Tra i tanti giovani che avevano scoperto il teatro di Berg e l’inflessibile tensione intellettuale del cenobio musicale riunito attorno a Schönberg c’era Anna Maria Morazzoni, infaticabile e rigorosa, tra le poche figure italiane riconosciute e ascoltate nel campo degli studi sulla scuola musicale viennese. Nonostante i fondamentali lavori su Schönberg, il suo grande amore era rimasto Berg: ne curò nel 1995, la versione italiana degli scritti, ben più ampia di quella pubblicata a cura di Frank Schneider nel 1981 con il titolo misticheggiante di Glaube, Hoffnung und Liebe (Fede speranza e amore), che riprendeva un acrostico offerto a Schönberg per i suoi sessant’anni.
La scelta stessa del titolo, Suite lirica, risentiva probabilmente del clamore destato dalla pubblicazione, dopo la scomparsa della vedova di Berg nel 1976, del carteggio con Hanna Fuchs-Robettin, l’amante sullo sfondo del quartetto d’archi omonimo.
Ora, una nuova edizione di Suite lirica Scritti musicali e letterari (pp. XV-613, € 55,00) lasciata incompiuta dalla precoce scomparsa, un anno fa, di Anna Maria Morazzoni e chiusa con profonda pietas da Michele Girardi, aggiunge molte pagine nuove, che integrano gli scritti classici come la «Conferenza su Wozzeck» o «Perché la musica di Schönberg è così difficile da capire?».
La parte certamente più interessante della nuova edizione sta negli scritti letterari, in particolare un poemetto di oltre 400 versi intitolato «Hanna», storia di amore e morte dalle vaghe assonanze con la novella Les Willis di Alphonse Karr, da cui è tratta la prima opera di Puccini Le Villi, e un abbozzo di dramma ambientato in una miniera, che rivela come il giovane Berg, ben prima di conoscere i frammenti di Büchner, nutrisse una istintiva simpatia per l’anima tormentata di uomini come Woyzeck, che «con la sua giacca da stalliere – scrive Rilke – sta suo malgrado nell’universo, sotto l’infinito manto delle stelle».
Dotato di eccezionale intelligenza e di innata eleganza, il giovane Berg era un intellettuale viennese che si fece musicista più per necessità interiore che per formazione: quando Schönberg lo accettò come allievo, nel 1904, era in grado di comporre al massimo forme elementari come il Lied. Nel giro di pochi anni, tuttavia, si trasformò in uno dei musicisti più sofisticati della sua generazione, con intuizioni formali folgoranti, testimoniate dalla struttura musicale del Wozzeck.

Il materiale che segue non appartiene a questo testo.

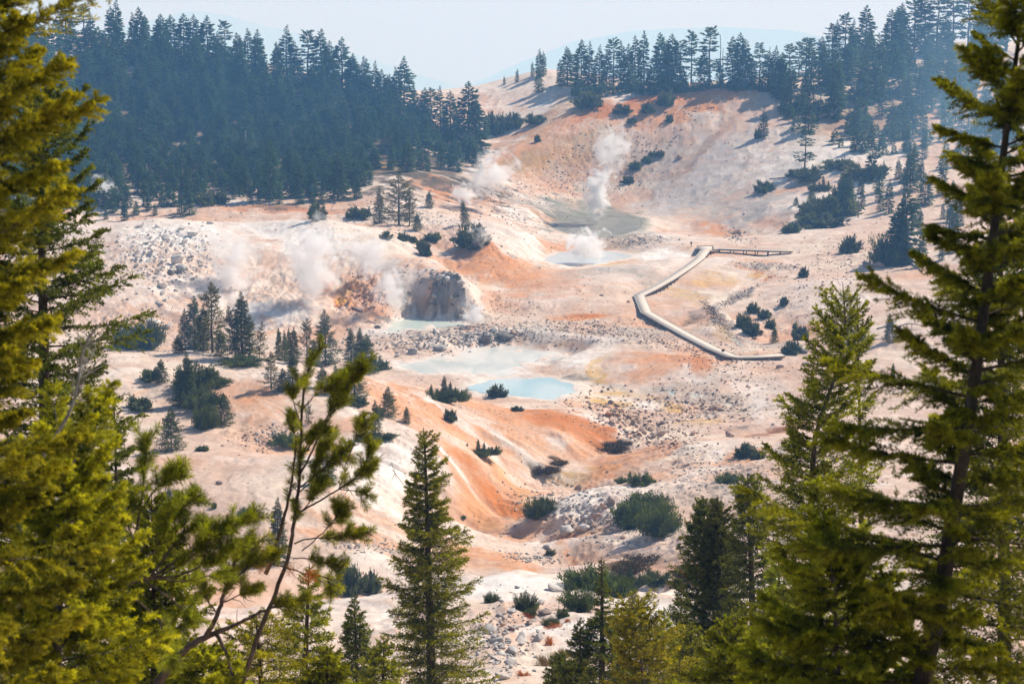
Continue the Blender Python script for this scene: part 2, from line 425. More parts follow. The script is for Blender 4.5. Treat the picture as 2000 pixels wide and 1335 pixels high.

Fede inscalfibile nella musica
Gli scritti più avvincenti, dunque, sono le analisi dei lavori, i suoi e quelli di Schönberg: Berg è irresistibile quando parla di musica, non in termini letterari o filosofici ma ostinatamente tecnici, mettendo in luce i valori di un linguaggio che sente come l’inevitabile propaggine di quella secolare tradizione iniziata con Bach a approdata a Schönberg, e dimostrando una fede inscalfibile nella profonda mistica della musica: mai fenomeno astratto o gioco matematico privo di vita, bensì specchio di una realtà simbolica profonda, nella quale tutti noi siamo immersi.